> What needs to be done
Leave out the pictures, and write out exactly the lines from the beginning of the material to the line holding "E_TUBE, E_LED, P_CEIL = 6.0, 12.0, 42.0", that line included, and nothing else.
** BEGIN Record extracts **
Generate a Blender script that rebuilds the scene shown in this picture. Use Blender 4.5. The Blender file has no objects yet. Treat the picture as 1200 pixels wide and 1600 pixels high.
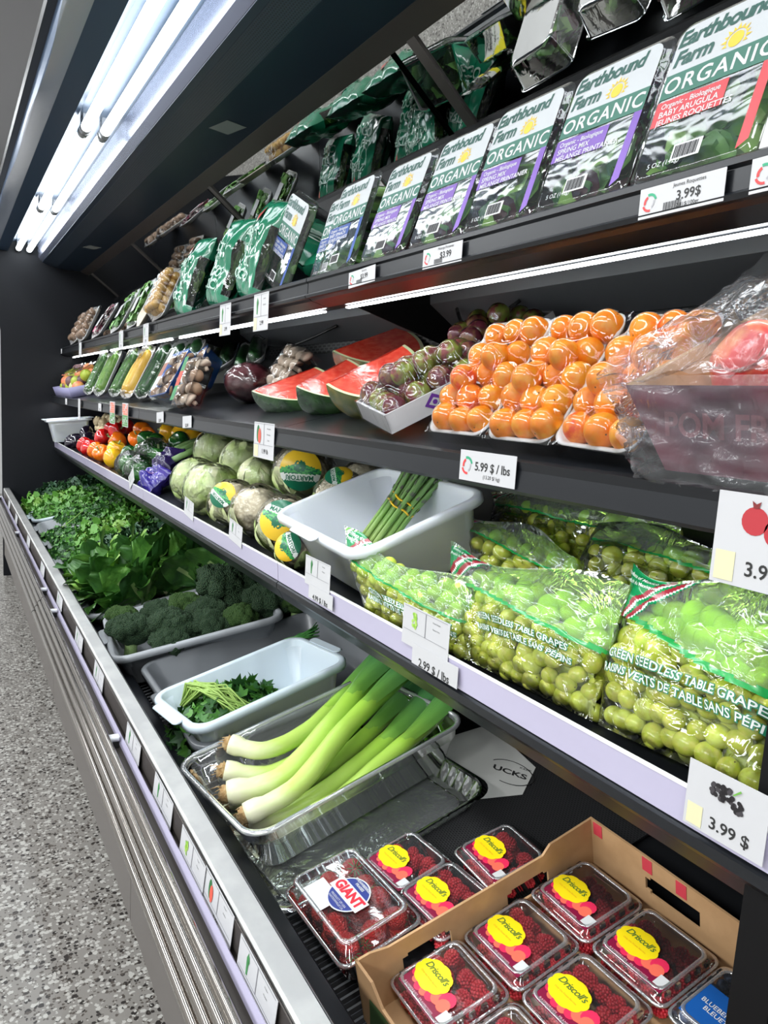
import bpy, math, random
from mathutils import Vector, Matrix, noise
R = math.radians
rnd = random.Random(7)
sc = bpy.context.scene
COL = sc.collection

# ------------------------------------------------------------------ camera
cam_d = bpy.data.cameras.new('camera')
cam = bpy.data.objects.new('camera', cam_d)
COL.objects.link(cam)
sc.camera = cam
CH = 1.18                                   # height of the lens above the floor
rt = Vector((0.85993604, -0.50680965, 0.06044811))
up = Vector((0.01960336, 0.15114074, 0.98831786))
fw = Vector((0.5100252, 0.84870516, -0.13990654))
cam.matrix_world = Matrix(((rt.x, up.x, -fw.x, 0), (rt.y, up.y, -fw.y, 0), (rt.z, up.z, -fw.z, CH), (0, 0, 0, 1)))
cam_d.sensor_fit = 'VERTICAL'
cam_d.sensor_height = 36.0
cam_d.lens = 1149.0 / 1600 * 36.0
cam_d.clip_start = 0.02

# ------------------------------------------------------------------ world, exposure
w = bpy.data.worlds.new('world')
sc.world = w
w.use_nodes = True
w.node_tree.nodes['Background'].inputs[0].default_value = (0.75, 0.82, 0.9, 1)
w.node_tree.nodes['Background'].inputs[1].default_value = 0.05
vs = sc.view_settings
vs.view_transform = 'Standard'
vs.look = 'None'
vs.gamma = 1
vs.use_curve_mapping = False
vs.exposure = 0.7
sc.cycles.transparent_max_bounces = 24
sc.cycles.max_bounces = 8
sc.cycles.diffuse_bounces = 3
sc.cycles.glossy_bounces = 4
sc.cycles.caustics_reflective = False
sc.cycles.caustics_refractive = False
sc.cycles.sample_clamp_indirect = 4.0

E_TUBE, E_LED, P_CEIL = 6.0, 12.0, 42.0

# store ceiling lamps over the aisle
def area(name, loc, sx, sy, power, rot=(0, 0, 0)):
    d = bpy.data.lights.new(name, 'AREA')
    d.shape = 'RECTANGLE'; d.size = sx; d.size_y = sy; d.energy = power; d.color = (0.95, 0.98, 1.0)
    o = bpy.data.objects.new(name, d); COL.objects.link(o)
    o.location = loc; o.rotation_euler = rot
    return o
for yy in (-1.6, 1.2, 4.0, 6.8):
    area('aisle_light', (-0.9, yy, 3.3), 0.4, 1.6, P_CEIL * .6)
    area('aisle_light', (-3.4, yy, 3.3), 0.8, 2.2, P_CEIL * 2.2)

# ------------------------------------------------------------------ materials
MATS = {}
def nd(nt, t, **kw):
    n = nt.nodes.new(t)
    for k, v in kw.items():
        setattr(n, k, v)
    return n
def rgba(c): return (c[0], c[1], c[2], 1)
def mat(name, col=(.5, .5, .5), rough=.5, metal=0, spec=.5, emit=0, bump=0, bscale=60, bdist=.002, col2=None, cscale=20, cdet=4, cpos=(.4, .6), sss=0, coat=0, trans=0):
    if name in MATS: return MATS[name]
    m = bpy.data.materials.new(name); m.use_nodes = True
    nt = m.node_tree; b = nt.nodes['Principled BSDF']
    b.inputs['Base Color'].default_value = rgba(col)
    b.inputs['Roughness'].default_value = rough
    b.inputs['Metallic'].default_value = metal
    b.inputs['Specular IOR Level'].default_value = spec
    if coat: b.inputs['Coat Weight'].default_value = coat; b.inputs['Coat Roughness'].default_value = .06
    if sss:
        b.inputs['Subsurface Weight'].default_value = sss
        b.inputs['Subsurface Radius'].default_value = (.5, .5, .25); b.inputs['Subsurface Scale'].default_value = .01
    if emit:
        b.inputs['Emission Color'].default_value = rgba(col); b.inputs['Emission Strength'].default_value = emit
    tc = None
    if col2 or bump:
        tc = nd(nt, 'ShaderNodeTexCoord')
    if col2:
        n = nd(nt, 'ShaderNodeTexNoise'); n.inputs['Scale'].default_value = cscale; n.inputs['Detail'].default_value = cdet
        nt.links.new(tc.outputs['Object'], n.inputs['Vector'])
        r = nd(nt, 'ShaderNodeValToRGB')
        r.color_ramp.elements[0].position = cpos[0]; r.color_ramp.elements[1].position = cpos[1]
        r.color_ramp.elements[0].color = rgba(col); r.color_ramp.elements[1].color = rgba(col2)
        nt.links.new(n.outputs['Fac'], r.inputs['Fac']); nt.links.new(r.outputs['Color'], b.inputs['Base Color'])
    if bump:
        n2 = nd(nt, 'ShaderNodeTexNoise'); n2.inputs['Scale'].default_value = bscale; n2.inputs['Detail'].default_value = 5
        nt.links.new(tc.outputs['Object'], n2.inputs['Vector'])
        bp = nd(nt, 'ShaderNodeBump'); bp.inputs['Strength'].default_value = bump; bp.inputs['Distance'].default_value = bdist
        nt.links.new(n2.outputs['Fac'], bp.inputs['Height']); nt.links.new(bp.outputs['Normal'], b.inputs['Normal'])
    MATS[name] = m
    return m

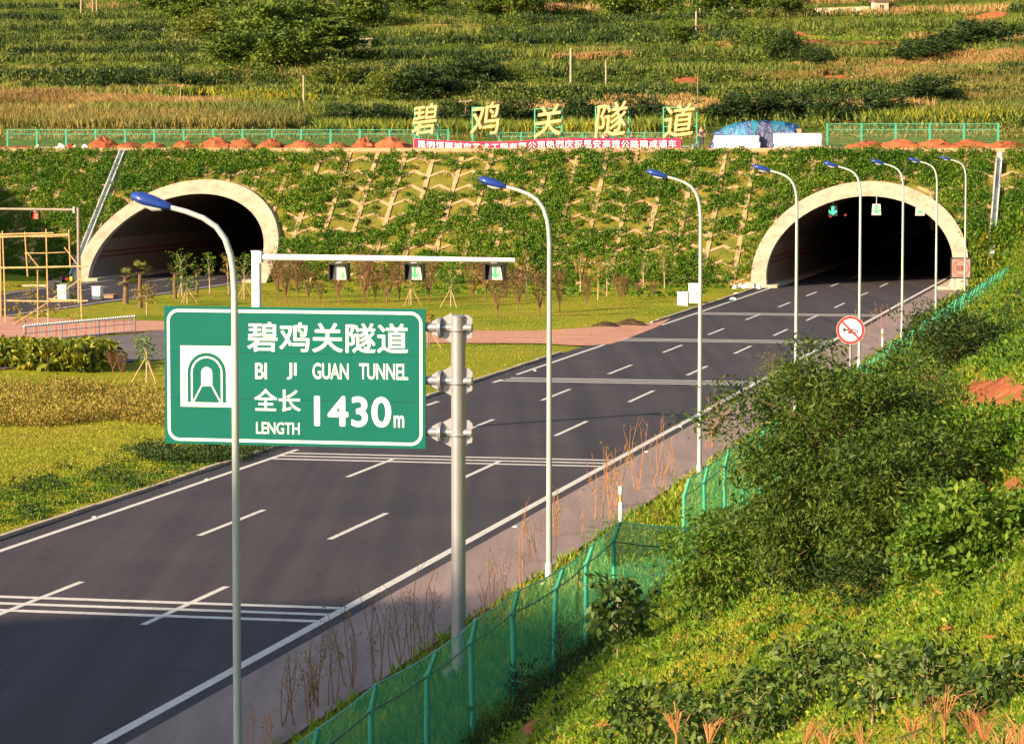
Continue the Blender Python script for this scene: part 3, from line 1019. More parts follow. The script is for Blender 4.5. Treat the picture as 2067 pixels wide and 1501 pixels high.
def band(mb, hw0, hw1, yy, zs, zb_):
    o, i = archpts(cx, hw0, zb_, zs), archpts(cx, hw1, zb_, zs)
    n = len(o)
    mb.add([(x, yy, z) for x, z in o] + [(x, yy, z) for x, z in i], [(k, k + 1, n + k + 1, n + k) for k in range(n - 1)])
b = MB()
zb_ = iz0 + hI * .075; zs = iz0 + hI * .56
o = archpts(cx, wI * .365, zb_, zs); b.add([(x, y - .003, z) for x, z in o], [tuple(range(len(o)))])
gi = b.build("symbol_arch", M_SIGN, ic, False)
b = MB(); band(b, wI * .300, wI * .268, y - .006, zs, zb_)
o = archpts(cx, wI * .105, iz0 + hI * .34, iz0 + hI * .56); b.add([(x, y - .006, z) for x, z in o], [tuple(range(len(o)))])
for sg in (-1, 1):
    w_ = wI * .016
    a0 = (cx + sg * wI * .098, iz0 + hI * .345); a1 = (cx + sg * wI * .262, zb_)
    b.add([(a0[0] - w_, y - .0065, a0[1]), (a0[0] + w_, y - .0065, a0[1]), (a1[0] + w_, y - .0065, a1[1]), (a1[0] - w_, y - .0065, a1[1])], [(0, 1, 2, 3)])
b.build("symbol_lines", M_SIGNW, ic, False)
def txt(body, pa, pb, bold, spacing=1.0):
    (a0, c1), (a1, c0) = pan(*pa), pan(*pb)
    lettering(body, (a0, c0, a1, c1), PY, M_SIGNW, t, bold=bold, thick=.005, spacing=spacing)
txt("碧鸡关隧道", (499, 649), (824, 714), .014, 1.0)
txt("BI", (515, 732), (539, 765), .015, .95)
txt("JI", (579, 732), (599, 766), .015, .95)
txt("GUAN", (631, 732), (704, 766), .015, .95)
txt("TUNNEL", (725, 733), (824, 767), .015, .95)
txt("全长", (513, 784), (607, 831), .014)
txt("LENGTH", (517, 851), (605, 877), .014)
txt("1430", (634, 798), (790, 863), .022, 1.05)
txt("m", (795, 838), (816, 863), .018)
b = MB(); b.tube([(0, 0, -.6), (0, 0, PL(925, 640, S_SIGN)[1])], .142, 24)
b.build("post", M_GALV, t)
ztop = PL(925, 640, S_SIGN)[1]
b = MB(); b.tube([(0, 0, ztop), (0, 0, ztop + .02), (0, 0, ztop + .045)], [.15, .15, .10], 24); b.build("post_cap", M_GALV, t)
b = MB(); b.tube([(0, 0, -.2), (0, 0, .05)], .32, 20)
for k in range(6):
    a = k * math.pi / 3
    b.bar((.14 * math.cos(a), .14 * math.sin(a), .15), (.30 * math.cos(a), .30 * math.sin(a), .06), .02, .18)
b.build("base_plate", M_GALV, t)
for py in (661, 768, 872):
    zc = PL(890, py, S_SIGN)[1]
    xf = -.37
    b = MB()
    b.tube([(xl + .4, 0, zc), (xf, 0, zc)], .085, 16)                   # arm behind the panel and its stub
    br = b.build("arm", M_GALV, t)
    b = MB(); b.tube([(xf - .012, 0, zc), (xf + .012, 0, zc)], .205, 24); b.tube([(xf + .016, 0, zc), (xf + .04, 0, zc)], .205, 24)
    for k in range(8):
        a = k * math.pi / 4 + .3
        b.tube([(xf - .035, .16 * math.cos(a), zc + .16 * math.sin(a)), (xf + .065, .16 * math.cos(a), zc + .16 * math.sin(a))], .016, 6)
    b.build("flange", M_GALV, br)
    for sg in (-1, 1):                                                # gusset plates
        b = MB()
        b.prism([(xf - .01, zc + sg * .20), (xf - .01, zc + sg * .08), (xf - .24, zc + sg * .08)], lambda a_, c_, d: (a_, d, c_), -.008, .008)
        b.build('gusset', M_GALV, br)
        b = MB()
        b.prism([(xf + .04, zc + sg * .19), (xf + .04, zc + sg * .06), (-.13, zc + sg * .06), (-.13, zc + sg * .30)], lambda a_, c_, d: (a_, d, c_), -.008, .008)
        b.build('gusset', M_GALV, br)
        b = MB()
        b.prism([(.13, zc + sg * .06), (.13, zc + sg * .32), (.19, zc + sg * .22), (.28, zc + sg * .19), (.29, zc + sg * .05)] if sg < 0 else
                [(.13, zc + .06), (.13, zc + .26), (.22, zc + .25), (.29, zc + .18), (.29, zc + .05)], lambda a_, c_, d: (a_, d, c_), -.008, .008)
        b.build("gusset", M_GALV, br)
    b = MB()
    b.tube([(xf + .04, 0, zc), (.28, 0, zc)], .085, 16)
    b.build("sleeve", M_GALV, br)
    b = MB(); b.tube([(0, 0, zc - .055), (0, 0, zc - .03)], .19, 24); b.box((xf + .02, -.06, zc - .055), (.29, .06, zc - .033))
    b.build("collar", M_GALV, br)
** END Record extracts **
> Response to this task
Generate a Blender script that rebuilds the scene shown in this picture. Use Blender 4.5. The Blender file has no objects yet. Treat the picture as 1200 pixels wide and 1600 pixels high.
import bpy, math, random
from mathutils import Vector, Matrix, noise
R = math.radians
rnd = random.Random(7)
sc = bpy.context.scene
COL = sc.collection

# ------------------------------------------------------------------ camera
cam_d = bpy.data.cameras.new('camera')
cam = bpy.data.objects.new('camera', cam_d)
COL.objects.link(cam)
sc.camera = cam
CH = 1.18                                   # height of the lens above the floor
rt = Vector((0.85993604, -0.50680965, 0.06044811))
up = Vector((0.01960336, 0.15114074, 0.98831786))
fw = Vector((0.5100252, 0.84870516, -0.13990654))
cam.matrix_world = Matrix(((rt.x, up.x, -fw.x, 0), (rt.y, up.y, -fw.y, 0), (rt.z, up.z, -fw.z, CH), (0, 0, 0, 1)))
cam_d.sensor_fit = 'VERTICAL'
cam_d.sensor_height = 36.0
cam_d.lens = 1149.0 / 1600 * 36.0
cam_d.clip_start = 0.02

# ------------------------------------------------------------------ world, exposure
w = bpy.data.worlds.new('world')
sc.world = w
w.use_nodes = True
w.node_tree.nodes['Background'].inputs[0].default_value = (0.75, 0.82, 0.9, 1)
w.node_tree.nodes['Background'].inputs[1].default_value = 0.05
vs = sc.view_settings
vs.view_transform = 'Standard'
vs.look = 'None'
vs.gamma = 1
vs.use_curve_mapping = False
vs.exposure = 0.7
sc.cycles.transparent_max_bounces = 24
sc.cycles.max_bounces = 8
sc.cycles.diffuse_bounces = 3
sc.cycles.glossy_bounces = 4
sc.cycles.caustics_reflective = False
sc.cycles.caustics_refractive = False
sc.cycles.sample_clamp_indirect = 4.0

E_TUBE, E_LED, P_CEIL = 6.0, 12.0, 42.0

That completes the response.